• Line Britt Madsen
4. term, Social Work, Master (Master Programme)
This thesis concerns the issue of welfare fraud and the inspection measures by which society seeks to identify and limit this. The thesis applies a social constructivist perspective, which causes the welfare fraud to be considered as inconstant and unstable of nature and also as being continuous and changeable through social construction processes at various levels of society. Hereby this study breaks with traditional comprehension of welfare fraud as an objective and unambiguous existing phenomenon, which is immediately observed. Instead welfare fraud is considered a product of social processes where the examination hereof relocates focus from the citizens, being regarded as the problem, to the processes, from which the citizens are defined as such.

Applying the case study as research design, this thesis elaborate how the citizen is constructed on micro level as a welfare fraudster by a municipal control group. It is being examined how the institutional characteristics of the inspection measures creates a special framework for the social construction of the citizen as a welfare fraudster and also how certain investigation techniques is applied to fit citizens into the categories of the control group. Finally, it is examined how the decision-making of the control group emphasize the definition and sanction of the citizen as a welfare fraudster. Hereby it is strived to clarify each part of the investigation, categorization and decision-making processes, which comprise a more overall construction process.

For the exposition of the research objectives, empirical data in terms of ethnographic fieldwork derived from a municipal control group in a greater Danish municipality, is applied. During the fieldwork, documents are gathered and finally an interview is conducted with two out of three members of the control group.
Subsequently, the empirical data is interpreted based on Howard Becker’s theory of labelling and Erving Coffman’s theory of social interaction.
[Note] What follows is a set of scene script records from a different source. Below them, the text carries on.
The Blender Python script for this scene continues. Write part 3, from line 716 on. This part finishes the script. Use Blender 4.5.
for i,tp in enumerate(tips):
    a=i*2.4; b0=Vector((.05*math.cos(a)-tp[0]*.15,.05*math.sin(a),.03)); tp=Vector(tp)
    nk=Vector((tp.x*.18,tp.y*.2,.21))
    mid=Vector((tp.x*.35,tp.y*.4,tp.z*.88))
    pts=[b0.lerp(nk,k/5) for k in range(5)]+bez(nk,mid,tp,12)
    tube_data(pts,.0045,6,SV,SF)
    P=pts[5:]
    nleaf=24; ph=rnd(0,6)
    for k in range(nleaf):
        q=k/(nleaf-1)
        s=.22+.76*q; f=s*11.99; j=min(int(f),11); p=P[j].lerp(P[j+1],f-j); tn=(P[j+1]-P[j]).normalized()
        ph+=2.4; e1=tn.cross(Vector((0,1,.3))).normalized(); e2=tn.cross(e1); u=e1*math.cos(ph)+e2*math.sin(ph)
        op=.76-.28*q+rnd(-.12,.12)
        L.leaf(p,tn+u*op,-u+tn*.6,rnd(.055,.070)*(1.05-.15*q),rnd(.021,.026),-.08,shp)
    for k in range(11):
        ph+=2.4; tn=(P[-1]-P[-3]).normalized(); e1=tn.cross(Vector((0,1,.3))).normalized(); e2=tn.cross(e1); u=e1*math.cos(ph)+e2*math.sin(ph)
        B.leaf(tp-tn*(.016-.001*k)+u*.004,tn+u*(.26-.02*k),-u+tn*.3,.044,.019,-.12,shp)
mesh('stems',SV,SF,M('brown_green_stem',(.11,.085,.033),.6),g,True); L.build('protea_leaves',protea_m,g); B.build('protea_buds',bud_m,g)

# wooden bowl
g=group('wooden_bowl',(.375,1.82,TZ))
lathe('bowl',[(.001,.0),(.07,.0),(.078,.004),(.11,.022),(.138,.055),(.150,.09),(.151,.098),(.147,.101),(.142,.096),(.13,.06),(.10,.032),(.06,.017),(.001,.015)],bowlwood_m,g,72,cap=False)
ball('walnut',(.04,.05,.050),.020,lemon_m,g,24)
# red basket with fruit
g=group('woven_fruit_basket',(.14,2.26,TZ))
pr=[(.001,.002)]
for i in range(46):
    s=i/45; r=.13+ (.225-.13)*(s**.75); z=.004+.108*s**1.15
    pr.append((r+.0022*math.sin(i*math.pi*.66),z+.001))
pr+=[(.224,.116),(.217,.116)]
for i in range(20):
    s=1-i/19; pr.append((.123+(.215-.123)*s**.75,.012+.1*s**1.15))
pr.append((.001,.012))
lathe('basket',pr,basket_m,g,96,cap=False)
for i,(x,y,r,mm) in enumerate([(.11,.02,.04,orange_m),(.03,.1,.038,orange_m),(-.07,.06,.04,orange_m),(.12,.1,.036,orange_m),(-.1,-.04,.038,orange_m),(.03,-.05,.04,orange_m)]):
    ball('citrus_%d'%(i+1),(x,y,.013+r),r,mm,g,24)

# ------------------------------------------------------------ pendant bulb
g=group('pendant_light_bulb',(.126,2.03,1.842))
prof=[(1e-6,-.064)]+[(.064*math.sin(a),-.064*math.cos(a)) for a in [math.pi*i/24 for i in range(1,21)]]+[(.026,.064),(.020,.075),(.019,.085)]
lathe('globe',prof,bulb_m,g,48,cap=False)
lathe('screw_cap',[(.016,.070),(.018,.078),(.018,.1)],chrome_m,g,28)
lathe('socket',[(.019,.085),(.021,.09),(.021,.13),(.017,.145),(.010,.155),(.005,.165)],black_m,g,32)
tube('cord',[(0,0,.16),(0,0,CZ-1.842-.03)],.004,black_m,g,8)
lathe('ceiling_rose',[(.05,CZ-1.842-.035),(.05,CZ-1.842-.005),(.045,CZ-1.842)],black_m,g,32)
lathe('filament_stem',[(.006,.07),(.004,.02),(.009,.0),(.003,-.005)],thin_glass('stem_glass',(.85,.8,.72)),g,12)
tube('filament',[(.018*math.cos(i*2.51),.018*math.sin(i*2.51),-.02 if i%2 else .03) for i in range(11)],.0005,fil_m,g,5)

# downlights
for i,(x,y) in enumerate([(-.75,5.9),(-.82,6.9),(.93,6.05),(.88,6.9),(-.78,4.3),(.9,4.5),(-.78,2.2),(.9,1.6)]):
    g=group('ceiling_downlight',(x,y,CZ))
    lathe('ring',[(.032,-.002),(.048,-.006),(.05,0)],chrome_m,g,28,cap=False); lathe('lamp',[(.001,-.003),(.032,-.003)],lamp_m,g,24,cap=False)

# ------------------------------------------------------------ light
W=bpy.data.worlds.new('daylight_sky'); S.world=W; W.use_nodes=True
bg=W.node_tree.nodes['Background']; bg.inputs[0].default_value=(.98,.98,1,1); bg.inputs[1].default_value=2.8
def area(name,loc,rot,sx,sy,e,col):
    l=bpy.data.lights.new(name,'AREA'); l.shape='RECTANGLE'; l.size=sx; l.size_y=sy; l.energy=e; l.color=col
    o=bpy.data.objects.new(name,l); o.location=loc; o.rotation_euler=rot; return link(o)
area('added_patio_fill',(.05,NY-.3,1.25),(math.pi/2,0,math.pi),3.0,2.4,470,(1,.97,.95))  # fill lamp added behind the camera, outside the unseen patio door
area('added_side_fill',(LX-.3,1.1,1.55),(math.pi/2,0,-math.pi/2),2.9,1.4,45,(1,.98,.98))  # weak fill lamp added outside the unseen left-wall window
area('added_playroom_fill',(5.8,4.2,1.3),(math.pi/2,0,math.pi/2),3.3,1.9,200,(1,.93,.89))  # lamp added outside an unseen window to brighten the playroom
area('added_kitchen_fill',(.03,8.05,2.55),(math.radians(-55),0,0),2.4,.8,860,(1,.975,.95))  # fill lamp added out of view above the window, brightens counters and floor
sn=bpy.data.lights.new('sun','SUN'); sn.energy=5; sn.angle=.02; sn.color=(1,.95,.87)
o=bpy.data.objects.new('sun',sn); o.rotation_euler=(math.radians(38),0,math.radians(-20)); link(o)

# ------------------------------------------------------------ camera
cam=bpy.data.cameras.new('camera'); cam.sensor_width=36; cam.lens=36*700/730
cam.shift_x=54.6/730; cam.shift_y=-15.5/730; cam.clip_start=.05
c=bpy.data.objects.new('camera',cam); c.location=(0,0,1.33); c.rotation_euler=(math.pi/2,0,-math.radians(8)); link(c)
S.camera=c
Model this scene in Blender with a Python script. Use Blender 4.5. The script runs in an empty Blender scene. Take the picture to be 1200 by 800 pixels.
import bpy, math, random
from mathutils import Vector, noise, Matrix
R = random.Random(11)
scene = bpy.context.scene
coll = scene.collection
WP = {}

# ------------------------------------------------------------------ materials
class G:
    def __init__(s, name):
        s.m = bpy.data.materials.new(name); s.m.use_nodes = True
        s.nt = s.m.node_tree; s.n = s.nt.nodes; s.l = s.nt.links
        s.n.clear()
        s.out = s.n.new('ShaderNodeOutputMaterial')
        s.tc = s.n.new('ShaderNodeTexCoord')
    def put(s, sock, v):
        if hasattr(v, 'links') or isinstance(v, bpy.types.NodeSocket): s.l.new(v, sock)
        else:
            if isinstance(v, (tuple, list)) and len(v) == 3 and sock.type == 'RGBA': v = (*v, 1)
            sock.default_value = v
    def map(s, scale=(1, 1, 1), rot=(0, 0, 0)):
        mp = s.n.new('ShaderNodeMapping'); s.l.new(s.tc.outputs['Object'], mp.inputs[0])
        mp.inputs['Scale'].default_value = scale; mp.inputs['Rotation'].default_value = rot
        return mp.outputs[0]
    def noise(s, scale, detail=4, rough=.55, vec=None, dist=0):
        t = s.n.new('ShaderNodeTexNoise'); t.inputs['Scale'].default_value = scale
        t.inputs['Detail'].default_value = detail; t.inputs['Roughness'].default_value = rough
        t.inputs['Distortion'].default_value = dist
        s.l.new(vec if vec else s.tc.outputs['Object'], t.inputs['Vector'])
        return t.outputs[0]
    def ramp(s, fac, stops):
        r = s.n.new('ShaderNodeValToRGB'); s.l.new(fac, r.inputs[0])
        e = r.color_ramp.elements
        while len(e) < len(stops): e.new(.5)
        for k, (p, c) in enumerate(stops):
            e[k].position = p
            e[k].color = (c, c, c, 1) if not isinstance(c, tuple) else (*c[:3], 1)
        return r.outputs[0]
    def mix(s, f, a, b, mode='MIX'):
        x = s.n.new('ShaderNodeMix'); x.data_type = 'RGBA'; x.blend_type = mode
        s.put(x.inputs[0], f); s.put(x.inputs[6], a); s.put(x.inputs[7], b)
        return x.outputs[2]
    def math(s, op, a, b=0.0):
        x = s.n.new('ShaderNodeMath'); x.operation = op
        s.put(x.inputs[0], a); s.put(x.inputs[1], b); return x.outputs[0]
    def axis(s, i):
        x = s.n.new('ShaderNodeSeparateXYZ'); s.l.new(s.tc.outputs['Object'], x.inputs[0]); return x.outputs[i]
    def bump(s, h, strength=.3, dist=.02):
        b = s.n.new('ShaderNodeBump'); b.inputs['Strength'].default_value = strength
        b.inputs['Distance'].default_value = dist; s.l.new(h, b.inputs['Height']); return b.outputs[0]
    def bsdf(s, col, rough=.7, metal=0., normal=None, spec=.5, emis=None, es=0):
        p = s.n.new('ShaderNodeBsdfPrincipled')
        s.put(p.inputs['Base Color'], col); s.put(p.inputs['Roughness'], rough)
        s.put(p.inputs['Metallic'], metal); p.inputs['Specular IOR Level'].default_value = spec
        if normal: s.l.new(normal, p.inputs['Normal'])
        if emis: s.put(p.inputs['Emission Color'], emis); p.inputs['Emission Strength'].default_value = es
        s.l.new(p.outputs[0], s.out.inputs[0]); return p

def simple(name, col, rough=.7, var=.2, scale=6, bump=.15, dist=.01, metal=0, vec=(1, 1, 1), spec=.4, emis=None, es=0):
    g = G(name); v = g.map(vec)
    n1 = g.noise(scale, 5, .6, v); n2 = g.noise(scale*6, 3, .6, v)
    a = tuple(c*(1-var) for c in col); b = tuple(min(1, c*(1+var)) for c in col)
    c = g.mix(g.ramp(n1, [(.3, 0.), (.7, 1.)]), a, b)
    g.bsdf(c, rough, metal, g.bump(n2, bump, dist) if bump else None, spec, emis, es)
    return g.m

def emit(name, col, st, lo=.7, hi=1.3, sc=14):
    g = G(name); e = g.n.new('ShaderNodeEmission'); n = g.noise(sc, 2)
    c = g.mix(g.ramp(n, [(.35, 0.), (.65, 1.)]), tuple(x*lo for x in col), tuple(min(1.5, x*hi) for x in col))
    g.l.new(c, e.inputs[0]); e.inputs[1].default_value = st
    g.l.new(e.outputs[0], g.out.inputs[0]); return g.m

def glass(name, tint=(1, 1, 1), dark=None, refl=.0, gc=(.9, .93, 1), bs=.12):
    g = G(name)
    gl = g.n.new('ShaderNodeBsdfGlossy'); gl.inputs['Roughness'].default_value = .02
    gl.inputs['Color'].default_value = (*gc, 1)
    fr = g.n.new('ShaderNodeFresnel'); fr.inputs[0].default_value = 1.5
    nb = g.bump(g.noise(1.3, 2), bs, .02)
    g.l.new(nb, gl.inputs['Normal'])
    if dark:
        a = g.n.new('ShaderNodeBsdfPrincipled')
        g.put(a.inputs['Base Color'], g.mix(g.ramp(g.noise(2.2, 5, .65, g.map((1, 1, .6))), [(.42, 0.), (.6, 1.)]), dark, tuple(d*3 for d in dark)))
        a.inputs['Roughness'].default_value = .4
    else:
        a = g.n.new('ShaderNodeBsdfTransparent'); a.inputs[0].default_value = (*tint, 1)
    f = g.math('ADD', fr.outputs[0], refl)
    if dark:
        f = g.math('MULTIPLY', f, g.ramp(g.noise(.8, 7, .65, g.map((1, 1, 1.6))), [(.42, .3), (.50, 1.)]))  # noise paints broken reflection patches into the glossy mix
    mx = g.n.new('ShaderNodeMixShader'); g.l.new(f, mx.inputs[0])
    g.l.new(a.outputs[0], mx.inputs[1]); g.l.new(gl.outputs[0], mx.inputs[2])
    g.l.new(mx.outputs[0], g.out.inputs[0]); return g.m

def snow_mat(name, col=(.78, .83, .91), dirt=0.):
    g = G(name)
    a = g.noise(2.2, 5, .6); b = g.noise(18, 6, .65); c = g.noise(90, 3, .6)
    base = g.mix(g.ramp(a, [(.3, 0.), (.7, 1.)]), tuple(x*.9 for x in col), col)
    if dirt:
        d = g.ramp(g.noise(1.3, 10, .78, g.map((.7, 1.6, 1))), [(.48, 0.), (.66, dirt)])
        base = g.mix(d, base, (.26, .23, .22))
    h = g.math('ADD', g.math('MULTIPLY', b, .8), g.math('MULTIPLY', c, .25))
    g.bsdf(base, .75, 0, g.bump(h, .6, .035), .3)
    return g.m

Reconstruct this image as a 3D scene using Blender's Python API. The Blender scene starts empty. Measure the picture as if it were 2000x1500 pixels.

From the analyses it is concluded that the inspection measures as an institution are characterized by ambiguous frameworks, informal result management and a significant economical cost saving rationale, which holds incentive to define citizens as welfare fraudsters. These institutional characteristics lead to a boundary pushing and result-oriented conduct tendency among the control group employees and a selective prioritization of cases for profit.
Furthermore, it is concluded that investigation techniques such as “observations” and “citizen interviews” contribute to adapt the citizen into the control group’s administrative categories by challenging the participation of the citizen in the interaction with the control group. The observation practice of the control group includes indirect incentives to throw suspicion on the observed citizen, whereas being observed comprise an autonomous risk for being categorized as a “welfare fraudster”. The framework of the citizen interview is inconclusive and impression management under the interview is applied to get the citizen to “open up” rather than to “keep quiet”. Thus, techniques actively challenge the citizen’s participation and the categorization process will therefore rely on the control group’s definition of the situation.
Finally, it is concluded that the framework of the control group’s decision-making is inconclusive and confusing, contributing to the definition and sanctioning of the citizen as a welfare fraudster. Furthermore, the control group’s observations are presented as objective representations of reality, risking marginalization of the citizen’s participation, since the citizen experiences to be observed “backstage” without any knowledge of this.